Data lines:
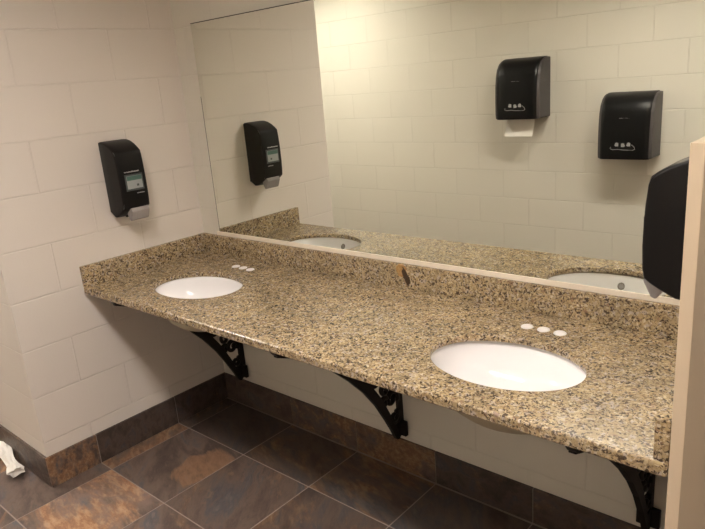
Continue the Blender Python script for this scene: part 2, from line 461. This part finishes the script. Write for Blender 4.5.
# ---------------------------------------------------------------- scroll brackets
OUT = [(-.612, .742), (-.54, .712), (-.46, .665), (-.38, .603), (-.29, .520), (-.216, .440), (-.155, .358), (-.107, .276), (-.072, .211), (-.052, .168)]
def make_bracket(x):
    t = thing('counter_bracket', '', 'bracket', (x, 0, .145), 'scrolled iron counter brackets')
    hw = .0065
    def sweep(name, poly, w=hw, bev=.0015):
        bm = bmesh.new(); extrude_poly(bm, poly, lambda p: (x-w, p[0], p[1]), lambda p: (x+w, p[0], p[1]))
        return build(name, bm, M['iron'], t, bevel=bev)
    zt = HC-TH-.0005
    sweep('top_arm', [(-.012, zt), (-.622, zt), (-.622, zt-.012), (-.610, zt-.026), (-.50, zt-.020), (-.012, zt-.020)], .012)
    sweep('wall_bar', [(-.0005, zt), (-.028, zt), (-.028, .20), (-.0005, .20)], .008)
    # curved brace: band between OUT and an inner offset
    inn = []
    wid = [.012, .026, .036, .042, .043, .040, .036, .030, .024, .020]
    for k, (p, w) in enumerate(zip(OUT, wid)):
        a = OUT[max(k-1, 0)]; b = OUT[min(k+1, len(OUT)-1)]
        d = Vector((b[0]-a[0], b[1]-a[1])).normalized(); nrm = Vector((-d.y, d.x))
        if nrm.x < 0: nrm = -nrm
        inn.append((p[0]+nrm.x*w, min(p[1]+nrm.y*w, zt-.006)))
    bm = bmesh.new()
    va = [[bm.verts.new((xx, p[0], p[1])) for p in L] for xx in (x-hw*1.4, x+hw*1.4) for L in (OUT, inn)]
    o0, i0, o1, i1 = va
    for k in range(len(OUT)-1):
        bm.faces.new((o0[k], o0[k+1], i0[k+1], i0[k])); bm.faces.new((o1[k+1], o1[k], i1[k], i1[k+1]))
        bm.faces.new((o0[k+1], o0[k], o1[k], o1[k+1])); bm.faces.new((i0[k], i0[k+1], i1[k+1], i1[k]))
    bm.faces.new((o0[0], i0[0], i1[0], o1[0])); bm.faces.new((i0[-1], o0[-1], o1[-1], i1[-1]))
    bmesh.ops.recalc_face_normals(bm, faces=bm.faces)
    build('curved_brace', bm, M['iron'], t, bevel=.0015)
    # scrolls between brace, arm and wall bar
    def scroll(cy, cz, r, a0, turns, w):
        pts = []; n = 34
        for k in range(n):
            f = k/(n-1); rr = r*(1-.72*f); a = a0 + turns*2*PI*f
            pts.append((x, cy + rr*math.cos(a), cz + rr*math.sin(a)))
        w *= 1.25; rad = [w*(1-.2*k/(n-1)) for k in range(n)]; rad[-1] = w*1.2; rad[-2] = w*1.35; rad[-3] = w*1.15
        bm = bmesh.new(); tube(bm, pts, rad, 8); build('scroll', bm, M['iron'], t, smooth=True)
    scroll(-.080, .690, .060, .5*PI, 1.3, .011)
    scroll(-.195, .680, .066, .35*PI, -1.35, .012)
    scroll(-.080, .565, .058, -.1*PI, 1.3, .0105)
    scroll(-.305, .700, .046, .1*PI, 1.25, .010)
    scroll(-.078, .450, .050, .6*PI, -1.25, .010)
    scroll(-.170, .565, .042, .2*PI, 1.2, .010)
    scroll(-.062, .350, .036, -.2*PI, 1.2, .009)
    scroll(-.395, .720, .028, 0, 1.1, .008)
    scroll(-.050, .268, .022, .3*PI, -1.1, .008)
    scroll(-.205, .560, .034, .1*PI, -1.2, .009)
    scroll(-.152, .468, .030, .7*PI, 1.2, .009)
    scroll(-.108, .352, .022, .2*PI, 1.1, .008)
    scroll(-.150, .640, .040, .9*PI, 1.2, .009)
    scroll(-.128, .505, .034, .5*PI, -1.2, .009)
    scroll(-.100, .405, .028, 0, 1.2, .008)
    scroll(-.255, .640, .036, .5*PI, -1.2, .009)
    bm = bmesh.new(); box(bm, x-.034, x+.034, -.028, -.0105, .174, .238)
    build('foot_plate', bm, M['iron'], t, bevel=.003)
    sweep('foot_point', [(-.012, .24), (-.056, .236), (-.060, .196), (-.050, .166), (-.036, .160), (-.012, .180)], .008)
    return t
b0 = make_bracket(.182)
b0['label'] = 'dark scrolled iron bracket under the counter at the far left corner'
for x, lab in ((1.160, 'dark scrolled iron bracket under the middle of the counter, between the two sinks'),
               (2.104, 'dark scrolled iron bracket under the right end of the counter, beside the beige panel')):
    b = copy_tree(b0); b.location.x = x; b['label'] = lab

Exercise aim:
Except for the pictures, copy the material above exactly.

Written response:
Continue the Blender Python script for this scene: part 2, from line 461. This part finishes the script. Write for Blender 4.5.
# ---------------------------------------------------------------- scroll brackets
OUT = [(-.612, .742), (-.54, .712), (-.46, .665), (-.38, .603), (-.29, .520), (-.216, .440), (-.155, .358), (-.107, .276), (-.072, .211), (-.052, .168)]
def make_bracket(x):
    t = thing('counter_bracket', '', 'bracket', (x, 0, .145), 'scrolled iron counter brackets')
    hw = .0065
    def sweep(name, poly, w=hw, bev=.0015):
        bm = bmesh.new(); extrude_poly(bm, poly, lambda p: (x-w, p[0], p[1]), lambda p: (x+w, p[0], p[1]))
        return build(name, bm, M['iron'], t, bevel=bev)
    zt = HC-TH-.0005
    sweep('top_arm', [(-.012, zt), (-.622, zt), (-.622, zt-.012), (-.610, zt-.026), (-.50, zt-.020), (-.012, zt-.020)], .012)
    sweep('wall_bar', [(-.0005, zt), (-.028, zt), (-.028, .20), (-.0005, .20)], .008)
    # curved brace: band between OUT and an inner offset
    inn = []
    wid = [.012, .026, .036, .042, .043, .040, .036, .030, .024, .020]
    for k, (p, w) in enumerate(zip(OUT, wid)):
        a = OUT[max(k-1, 0)]; b = OUT[min(k+1, len(OUT)-1)]
        d = Vector((b[0]-a[0], b[1]-a[1])).normalized(); nrm = Vector((-d.y, d.x))
        if nrm.x < 0: nrm = -nrm
        inn.append((p[0]+nrm.x*w, min(p[1]+nrm.y*w, zt-.006)))
    bm = bmesh.new()
    va = [[bm.verts.new((xx, p[0], p[1])) for p in L] for xx in (x-hw*1.4, x+hw*1.4) for L in (OUT, inn)]
    o0, i0, o1, i1 = va
    for k in range(len(OUT)-1):
        bm.faces.new((o0[k], o0[k+1], i0[k+1], i0[k])); bm.faces.new((o1[k+1], o1[k], i1[k], i1[k+1]))
        bm.faces.new((o0[k+1], o0[k], o1[k], o1[k+1])); bm.faces.new((i0[k], i0[k+1], i1[k+1], i1[k]))
    bm.faces.new((o0[0], i0[0], i1[0], o1[0])); bm.faces.new((i0[-1], o0[-1], o1[-1], i1[-1]))
    bmesh.ops.recalc_face_normals(bm, faces=bm.faces)
    build('curved_brace', bm, M['iron'], t, bevel=.0015)
    # scrolls between brace, arm and wall bar
    def scroll(cy, cz, r, a0, turns, w):
        pts = []; n = 34
        for k in range(n):
            f = k/(n-1); rr = r*(1-.72*f); a = a0 + turns*2*PI*f
            pts.append((x, cy + rr*math.cos(a), cz + rr*math.sin(a)))
        w *= 1.25; rad = [w*(1-.2*k/(n-1)) for k in range(n)]; rad[-1] = w*1.2; rad[-2] = w*1.35; rad[-3] = w*1.15
        bm = bmesh.new(); tube(bm, pts, rad, 8); build('scroll', bm, M['iron'], t, smooth=True)
    scroll(-.080, .690, .060, .5*PI, 1.3, .011)
    scroll(-.195, .680, .066, .35*PI, -1.35, .012)
    scroll(-.080, .565, .058, -.1*PI, 1.3, .0105)
    scroll(-.305, .700, .046, .1*PI, 1.25, .010)
    scroll(-.078, .450, .050, .6*PI, -1.25, .010)
    scroll(-.170, .565, .042, .2*PI, 1.2, .010)
    scroll(-.062, .350, .036, -.2*PI, 1.2, .009)
    scroll(-.395, .720, .028, 0, 1.1, .008)
    scroll(-.050, .268, .022, .3*PI, -1.1, .008)
    scroll(-.205, .560, .034, .1*PI, -1.2, .009)
    scroll(-.152, .468, .030, .7*PI, 1.2, .009)
    scroll(-.108, .352, .022, .2*PI, 1.1, .008)
    scroll(-.150, .640, .040, .9*PI, 1.2, .009)
    scroll(-.128, .505, .034, .5*PI, -1.2, .009)
    scroll(-.100, .405, .028, 0, 1.2, .008)
    scroll(-.255, .640, .036, .5*PI, -1.2, .009)
    bm = bmesh.new(); box(bm, x-.034, x+.034, -.028, -.0105, .174, .238)
    build('foot_plate', bm, M['iron'], t, bevel=.003)
    sweep('foot_point', [(-.012, .24), (-.056, .236), (-.060, .196), (-.050, .166), (-.036, .160), (-.012, .180)], .008)
    return t
b0 = make_bracket(.182)
b0['label'] = 'dark scrolled iron bracket under the counter at the far left corner'
for x, lab in ((1.160, 'dark scrolled iron bracket under the middle of the counter, between the two sinks'),
               (2.104, 'dark scrolled iron bracket under the right end of the counter, beside the beige panel')):
    b = copy_tree(b0); b.location.x = x; b['label'] = lab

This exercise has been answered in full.